A military court has jailed a blogger for three years for criticizing the armed forces that have ruled Egypt since president Hosni Mubarak's ouster in February, in a decision slammed by rights groups on Monday.
"Regrettably, the Nasr City military court sentenced Maikel Nabil to three years in prison," the blogger's lawyer Gamal Eid told Agence France Presse.
"The lawyers were not present, the verdict was handed out almost in secret."
The decision had initially been set for Wednesday and was postponed to Sunday. The lawyers went on Sunday but were told to leave because there would be no verdict, Eid said.
"We were then very surprised to hear that he (Nabil) was sentenced to three years," said Eid, who heads the Arabic Network for Human Rights Information (ANHRI).
The verdict is likely to cause concern among Egypt's large network of bloggers who had hoped Mubarak's overthrow in a popular uprising would usher in a new era of freedom of expression.
Reporters Without Borders condemned the ruling, saying Nabil had become "the new government's first prisoner of conscience."

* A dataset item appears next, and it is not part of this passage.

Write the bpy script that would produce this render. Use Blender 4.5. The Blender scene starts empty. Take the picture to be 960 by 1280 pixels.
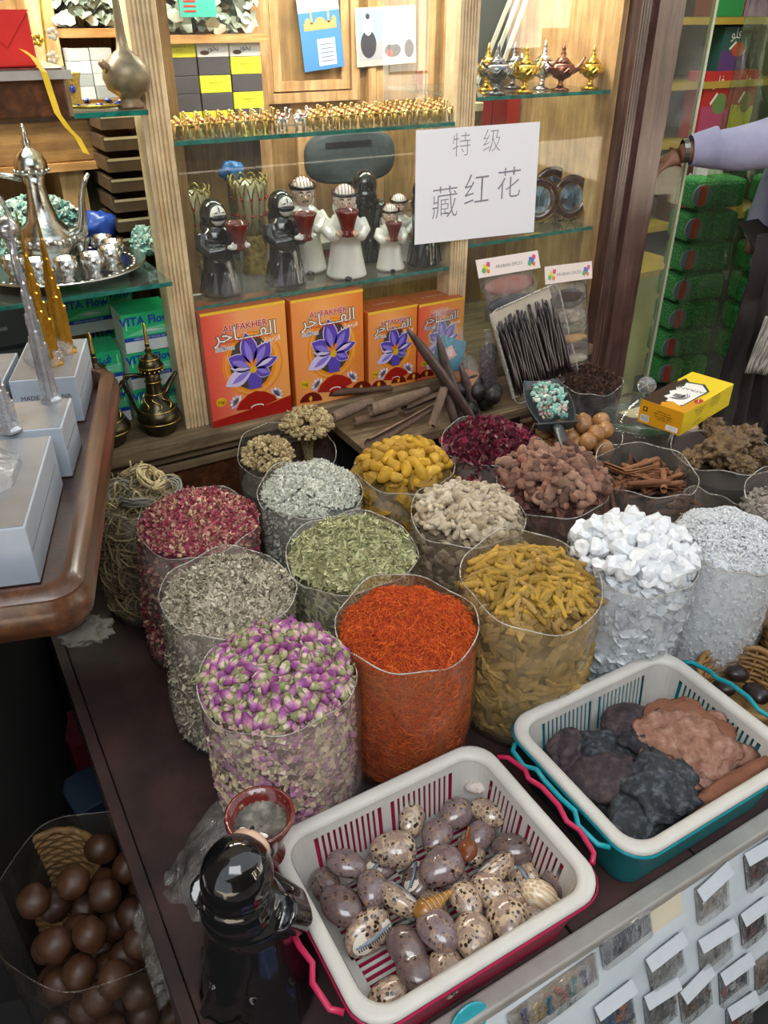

"The methods used by the Egyptian military do not seem to have evolved since Hosni Mubarak's fall," the group's secretary general Jean-Francois Julliard said.
"They show the degree to which the military still cannot be criticized and are still a taboo subject. A civilian should not be tried by a military court," he said.
"Egypt has begun a process of democratization and it should now be possible to criticize the armed forces like any other component of the state," Julliard said.
Last week, Human Rights Watch called for the charges to be dropped.
It said Egypt's armed forces "should drop all charges against (Nabil) for his Internet posts critical of the military."
"This trial sets a dangerous precedent at a time when Egypt is trying to transition away from the abuses of the Mubarak era," said HRW's Middle East and North Africa director Sarah Leah Whitson.
It was the first trial of a blogger by a military court since the Supreme Council of the Armed Forces assumed control after Mubarak resigned on February 11 following 18 straight days of anti-regime protests.
Military police arrested Nabil, a campaigner against conscription, on March 28 after he wrote blogs criticizing the military, HRW said.
His posts and comments on social networking website Facebook were used as evidence against him in the trial, HRW quoted his lawyers as saying.
Last year, a military court sentenced another blogger to six months in prison for publishing "military secrets" after he posted instructions on Facebook on how to enlist in the armed forces, his lawyers said at the time.
Another blogger was acquitted after publishing a post on alleged patronage in a military academy.
The military, which has pledged to hand power to a civilian government once parliamentary and presidential elections are held, has tried and sentenced dozens of people in recent weeks for crimes such as robbery and assault.
The trials are speedy and can result in harsh sentences, rights groups say.